Das Ergebnis – überzeugend. Jeder, der diese Bibliothek betritt, möchte wieder studieren. Garantiert. Auch Studierende mit Migrationshintergrund wie die Jurastudentin Jasemin Oral können von diesem Ort nur schwärmen. Sie studiert eigentlich im benachbarten Heidelberg, hat aber die Mannheimer Bibliothek gerade für sich entdeckt:

"Es ist sehr viel Raum, die Arbeitsatmosphäre ist super, die Tische sind groß genug, man kann als Jurastudentin seine 10.000 Kommentare hier abstellen. Also ich bin rundum glücklich, seit drei Monaten hier Dauergast und ich möchte die Universität nicht missen."

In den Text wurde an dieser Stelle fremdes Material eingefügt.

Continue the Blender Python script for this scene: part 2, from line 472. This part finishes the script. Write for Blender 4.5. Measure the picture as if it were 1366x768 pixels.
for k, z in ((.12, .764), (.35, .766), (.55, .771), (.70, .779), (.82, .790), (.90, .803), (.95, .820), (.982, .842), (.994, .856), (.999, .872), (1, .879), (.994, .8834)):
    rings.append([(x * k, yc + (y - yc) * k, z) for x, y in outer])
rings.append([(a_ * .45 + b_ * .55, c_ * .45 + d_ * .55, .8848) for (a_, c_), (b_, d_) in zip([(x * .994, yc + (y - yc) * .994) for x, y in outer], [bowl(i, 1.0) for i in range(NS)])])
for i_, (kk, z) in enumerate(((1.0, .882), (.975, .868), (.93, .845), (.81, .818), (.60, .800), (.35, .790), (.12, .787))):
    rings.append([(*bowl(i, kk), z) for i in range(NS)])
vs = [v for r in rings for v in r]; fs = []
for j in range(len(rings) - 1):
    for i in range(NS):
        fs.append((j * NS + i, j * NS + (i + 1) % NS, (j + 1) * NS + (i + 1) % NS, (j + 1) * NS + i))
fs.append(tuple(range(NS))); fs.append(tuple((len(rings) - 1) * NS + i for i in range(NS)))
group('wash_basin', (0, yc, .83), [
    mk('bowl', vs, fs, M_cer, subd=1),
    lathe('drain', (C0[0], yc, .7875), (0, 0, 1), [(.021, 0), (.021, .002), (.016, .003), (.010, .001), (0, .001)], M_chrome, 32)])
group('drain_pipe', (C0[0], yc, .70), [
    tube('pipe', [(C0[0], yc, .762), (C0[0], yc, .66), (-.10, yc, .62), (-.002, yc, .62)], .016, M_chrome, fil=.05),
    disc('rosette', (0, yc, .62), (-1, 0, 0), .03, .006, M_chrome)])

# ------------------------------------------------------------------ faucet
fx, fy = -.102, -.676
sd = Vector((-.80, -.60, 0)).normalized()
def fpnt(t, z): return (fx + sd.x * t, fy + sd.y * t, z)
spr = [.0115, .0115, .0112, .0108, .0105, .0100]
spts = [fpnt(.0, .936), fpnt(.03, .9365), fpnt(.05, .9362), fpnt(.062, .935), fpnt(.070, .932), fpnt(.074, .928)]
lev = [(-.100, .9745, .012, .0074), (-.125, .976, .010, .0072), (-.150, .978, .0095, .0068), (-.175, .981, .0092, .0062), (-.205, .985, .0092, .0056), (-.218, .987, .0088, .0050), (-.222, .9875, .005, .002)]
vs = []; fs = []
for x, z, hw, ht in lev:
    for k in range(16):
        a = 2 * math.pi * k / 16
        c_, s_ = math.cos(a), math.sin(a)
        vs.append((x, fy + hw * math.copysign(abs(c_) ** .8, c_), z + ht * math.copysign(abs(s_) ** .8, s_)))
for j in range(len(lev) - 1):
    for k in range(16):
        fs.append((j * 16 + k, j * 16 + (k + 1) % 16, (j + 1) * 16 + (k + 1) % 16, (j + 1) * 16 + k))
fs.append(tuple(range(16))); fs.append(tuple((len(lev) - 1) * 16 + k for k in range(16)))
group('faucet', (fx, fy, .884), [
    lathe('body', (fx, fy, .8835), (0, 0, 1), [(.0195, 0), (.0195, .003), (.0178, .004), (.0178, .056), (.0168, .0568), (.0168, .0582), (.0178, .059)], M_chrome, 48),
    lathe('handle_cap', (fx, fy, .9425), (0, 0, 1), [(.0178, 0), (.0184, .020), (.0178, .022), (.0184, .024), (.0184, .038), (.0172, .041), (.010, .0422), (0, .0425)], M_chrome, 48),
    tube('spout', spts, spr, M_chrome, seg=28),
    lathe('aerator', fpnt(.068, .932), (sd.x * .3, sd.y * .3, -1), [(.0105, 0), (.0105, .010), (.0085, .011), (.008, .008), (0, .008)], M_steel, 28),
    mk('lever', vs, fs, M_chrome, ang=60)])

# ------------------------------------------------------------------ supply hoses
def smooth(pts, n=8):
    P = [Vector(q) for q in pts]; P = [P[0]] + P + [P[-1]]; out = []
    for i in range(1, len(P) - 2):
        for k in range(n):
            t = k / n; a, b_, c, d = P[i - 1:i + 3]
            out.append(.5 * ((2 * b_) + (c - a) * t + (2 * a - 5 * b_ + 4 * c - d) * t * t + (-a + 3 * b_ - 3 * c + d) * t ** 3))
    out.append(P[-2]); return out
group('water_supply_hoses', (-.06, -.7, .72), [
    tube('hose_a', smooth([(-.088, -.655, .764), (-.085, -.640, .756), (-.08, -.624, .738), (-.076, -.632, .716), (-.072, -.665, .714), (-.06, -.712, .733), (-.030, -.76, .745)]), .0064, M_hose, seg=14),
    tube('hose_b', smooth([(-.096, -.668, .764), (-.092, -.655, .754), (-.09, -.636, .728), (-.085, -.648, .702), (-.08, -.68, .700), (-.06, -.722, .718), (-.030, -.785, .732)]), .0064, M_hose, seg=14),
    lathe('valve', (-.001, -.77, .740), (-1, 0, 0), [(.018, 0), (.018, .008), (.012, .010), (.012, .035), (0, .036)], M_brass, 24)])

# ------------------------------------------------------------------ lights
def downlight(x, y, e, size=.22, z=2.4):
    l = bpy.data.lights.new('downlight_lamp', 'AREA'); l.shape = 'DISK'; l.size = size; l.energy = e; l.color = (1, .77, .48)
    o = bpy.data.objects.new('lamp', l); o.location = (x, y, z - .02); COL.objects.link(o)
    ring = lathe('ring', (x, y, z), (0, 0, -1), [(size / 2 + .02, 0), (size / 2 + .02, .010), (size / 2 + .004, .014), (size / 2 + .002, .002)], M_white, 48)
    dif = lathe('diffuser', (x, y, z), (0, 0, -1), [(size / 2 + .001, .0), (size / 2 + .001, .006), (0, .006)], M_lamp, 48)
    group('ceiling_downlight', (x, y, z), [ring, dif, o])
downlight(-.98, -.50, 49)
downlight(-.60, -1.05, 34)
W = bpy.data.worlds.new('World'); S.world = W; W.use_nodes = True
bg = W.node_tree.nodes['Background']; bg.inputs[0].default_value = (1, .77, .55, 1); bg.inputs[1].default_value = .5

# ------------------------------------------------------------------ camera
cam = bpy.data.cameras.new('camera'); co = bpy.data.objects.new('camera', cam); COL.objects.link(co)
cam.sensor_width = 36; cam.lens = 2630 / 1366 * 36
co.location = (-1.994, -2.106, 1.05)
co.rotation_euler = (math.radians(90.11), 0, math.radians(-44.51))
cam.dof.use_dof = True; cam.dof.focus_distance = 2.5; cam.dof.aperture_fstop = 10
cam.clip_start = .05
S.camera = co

Ob Deutsch für Anfänger in der Frankfurter Stadtteilbibliothek oder Deutsches Strafrecht für Fortgeschrittene im Mannheimer Schloss: Schon der erste Tag der Bibliotheksreise im deutschen Südwesten zeigt die ganze Bandbreite der Orte, die geschaffen wurden, um dem Buch zu huldigen. Auch, wenn das Buch heute nur eines von mehreren Medien ist, die hier genutzt werden: Die Bibliothek lebt und kann mit ein bisschen Mühe auch jederzeit neue Liebhaber finden – gerade unter denen, die landläufig als besonders schwierige Leseklientel gelten- den Migrantenkindern. Das allemal hat die heutige Reise bewiesen.